-- Start Stored data --

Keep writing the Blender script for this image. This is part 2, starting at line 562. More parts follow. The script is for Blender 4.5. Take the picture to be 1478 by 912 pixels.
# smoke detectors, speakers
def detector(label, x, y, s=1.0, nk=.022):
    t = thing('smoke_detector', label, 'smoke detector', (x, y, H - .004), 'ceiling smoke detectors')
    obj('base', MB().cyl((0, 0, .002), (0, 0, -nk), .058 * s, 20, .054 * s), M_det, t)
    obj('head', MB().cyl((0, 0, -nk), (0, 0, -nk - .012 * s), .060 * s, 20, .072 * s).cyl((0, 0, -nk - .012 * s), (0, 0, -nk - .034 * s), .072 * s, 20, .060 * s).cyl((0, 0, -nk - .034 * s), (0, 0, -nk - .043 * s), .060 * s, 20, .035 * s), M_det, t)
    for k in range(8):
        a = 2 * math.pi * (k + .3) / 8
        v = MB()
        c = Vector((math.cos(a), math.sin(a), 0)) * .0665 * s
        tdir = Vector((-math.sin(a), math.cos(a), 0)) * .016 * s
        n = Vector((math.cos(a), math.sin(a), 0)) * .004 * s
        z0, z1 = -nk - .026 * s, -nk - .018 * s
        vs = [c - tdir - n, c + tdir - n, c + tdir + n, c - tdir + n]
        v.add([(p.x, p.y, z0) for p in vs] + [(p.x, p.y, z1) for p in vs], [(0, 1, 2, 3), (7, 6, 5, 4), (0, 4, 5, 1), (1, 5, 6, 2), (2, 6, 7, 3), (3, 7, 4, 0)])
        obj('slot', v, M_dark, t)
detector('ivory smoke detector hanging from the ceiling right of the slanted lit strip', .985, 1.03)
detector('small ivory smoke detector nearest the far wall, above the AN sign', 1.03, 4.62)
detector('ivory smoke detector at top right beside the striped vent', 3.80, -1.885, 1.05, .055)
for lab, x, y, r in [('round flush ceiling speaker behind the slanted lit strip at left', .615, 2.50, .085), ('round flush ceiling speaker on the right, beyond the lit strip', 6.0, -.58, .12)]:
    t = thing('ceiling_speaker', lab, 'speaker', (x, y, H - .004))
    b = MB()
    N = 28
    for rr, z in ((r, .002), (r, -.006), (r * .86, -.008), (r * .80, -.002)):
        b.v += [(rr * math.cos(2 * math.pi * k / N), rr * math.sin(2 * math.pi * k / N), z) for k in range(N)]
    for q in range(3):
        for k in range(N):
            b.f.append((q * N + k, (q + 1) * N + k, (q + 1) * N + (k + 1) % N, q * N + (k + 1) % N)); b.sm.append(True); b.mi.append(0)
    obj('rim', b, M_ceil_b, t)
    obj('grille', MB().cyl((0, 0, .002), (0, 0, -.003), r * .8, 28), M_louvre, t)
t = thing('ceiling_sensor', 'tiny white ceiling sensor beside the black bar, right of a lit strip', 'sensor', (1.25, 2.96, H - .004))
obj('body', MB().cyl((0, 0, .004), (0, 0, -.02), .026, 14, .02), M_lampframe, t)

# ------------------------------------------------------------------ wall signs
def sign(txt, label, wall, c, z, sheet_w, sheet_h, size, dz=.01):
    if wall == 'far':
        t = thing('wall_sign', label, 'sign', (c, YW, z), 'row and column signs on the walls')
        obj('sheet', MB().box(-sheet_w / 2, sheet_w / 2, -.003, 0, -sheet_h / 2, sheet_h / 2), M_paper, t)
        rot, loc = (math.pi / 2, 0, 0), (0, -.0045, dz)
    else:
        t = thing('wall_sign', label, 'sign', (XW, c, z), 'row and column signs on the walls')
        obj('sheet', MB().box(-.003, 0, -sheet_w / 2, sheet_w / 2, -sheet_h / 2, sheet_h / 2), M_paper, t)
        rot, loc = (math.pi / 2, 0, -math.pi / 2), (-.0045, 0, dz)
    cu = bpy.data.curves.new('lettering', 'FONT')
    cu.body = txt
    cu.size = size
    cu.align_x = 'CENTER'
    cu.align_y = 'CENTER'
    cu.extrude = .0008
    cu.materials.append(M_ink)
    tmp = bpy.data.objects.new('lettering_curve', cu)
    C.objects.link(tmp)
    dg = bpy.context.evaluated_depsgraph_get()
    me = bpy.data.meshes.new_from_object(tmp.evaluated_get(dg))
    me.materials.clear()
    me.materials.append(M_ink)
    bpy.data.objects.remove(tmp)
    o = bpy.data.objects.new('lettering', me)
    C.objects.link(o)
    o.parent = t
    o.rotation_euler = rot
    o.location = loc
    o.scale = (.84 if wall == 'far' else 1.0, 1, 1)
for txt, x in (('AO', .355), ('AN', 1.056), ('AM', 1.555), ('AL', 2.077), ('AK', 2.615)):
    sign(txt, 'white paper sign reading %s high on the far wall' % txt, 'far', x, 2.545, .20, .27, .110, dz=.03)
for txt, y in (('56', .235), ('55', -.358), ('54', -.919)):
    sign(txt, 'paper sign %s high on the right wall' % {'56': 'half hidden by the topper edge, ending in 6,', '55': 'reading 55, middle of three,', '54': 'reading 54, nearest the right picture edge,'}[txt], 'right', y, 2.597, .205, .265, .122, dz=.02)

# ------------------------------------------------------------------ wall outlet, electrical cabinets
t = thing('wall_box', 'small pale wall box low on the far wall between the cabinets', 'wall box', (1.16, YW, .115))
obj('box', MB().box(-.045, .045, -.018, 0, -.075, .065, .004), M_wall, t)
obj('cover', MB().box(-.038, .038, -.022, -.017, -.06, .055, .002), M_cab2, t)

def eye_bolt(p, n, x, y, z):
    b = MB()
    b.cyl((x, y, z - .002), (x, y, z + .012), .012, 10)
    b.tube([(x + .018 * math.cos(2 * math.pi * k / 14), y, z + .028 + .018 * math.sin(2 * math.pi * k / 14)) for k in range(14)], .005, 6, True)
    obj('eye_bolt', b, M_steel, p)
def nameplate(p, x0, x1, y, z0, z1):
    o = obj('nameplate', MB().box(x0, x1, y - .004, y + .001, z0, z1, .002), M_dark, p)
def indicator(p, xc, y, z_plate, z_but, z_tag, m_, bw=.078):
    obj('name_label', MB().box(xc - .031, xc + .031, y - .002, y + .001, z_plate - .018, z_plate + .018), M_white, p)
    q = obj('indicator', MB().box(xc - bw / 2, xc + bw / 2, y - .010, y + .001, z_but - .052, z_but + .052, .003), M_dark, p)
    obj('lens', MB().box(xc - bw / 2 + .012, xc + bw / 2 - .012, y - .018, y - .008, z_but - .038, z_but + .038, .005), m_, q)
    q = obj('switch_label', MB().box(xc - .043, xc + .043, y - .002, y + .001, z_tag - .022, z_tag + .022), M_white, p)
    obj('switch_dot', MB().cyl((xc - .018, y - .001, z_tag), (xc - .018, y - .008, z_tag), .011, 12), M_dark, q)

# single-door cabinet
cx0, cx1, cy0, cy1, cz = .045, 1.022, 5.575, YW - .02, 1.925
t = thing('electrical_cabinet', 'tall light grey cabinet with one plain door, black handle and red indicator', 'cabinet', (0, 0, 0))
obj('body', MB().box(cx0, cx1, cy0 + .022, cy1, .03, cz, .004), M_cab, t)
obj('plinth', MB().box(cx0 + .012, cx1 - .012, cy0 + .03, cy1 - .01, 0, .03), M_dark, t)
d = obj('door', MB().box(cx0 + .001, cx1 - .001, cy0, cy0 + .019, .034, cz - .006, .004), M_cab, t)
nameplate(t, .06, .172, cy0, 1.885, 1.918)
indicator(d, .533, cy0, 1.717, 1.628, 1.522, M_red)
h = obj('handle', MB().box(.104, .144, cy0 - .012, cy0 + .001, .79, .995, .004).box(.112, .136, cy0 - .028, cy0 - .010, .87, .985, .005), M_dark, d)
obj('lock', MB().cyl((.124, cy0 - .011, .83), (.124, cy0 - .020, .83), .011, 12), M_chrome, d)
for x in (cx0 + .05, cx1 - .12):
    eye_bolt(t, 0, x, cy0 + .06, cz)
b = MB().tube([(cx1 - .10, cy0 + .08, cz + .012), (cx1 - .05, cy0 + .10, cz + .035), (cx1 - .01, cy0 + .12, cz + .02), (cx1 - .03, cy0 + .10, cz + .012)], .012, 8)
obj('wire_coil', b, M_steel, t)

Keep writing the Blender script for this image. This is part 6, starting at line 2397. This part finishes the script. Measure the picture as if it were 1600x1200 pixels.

-- End Stored data --

» **What is asked**: The word "image" may occur in lines of the records. Report how many such lines there are, giving only the number.

» **Full answer**: 2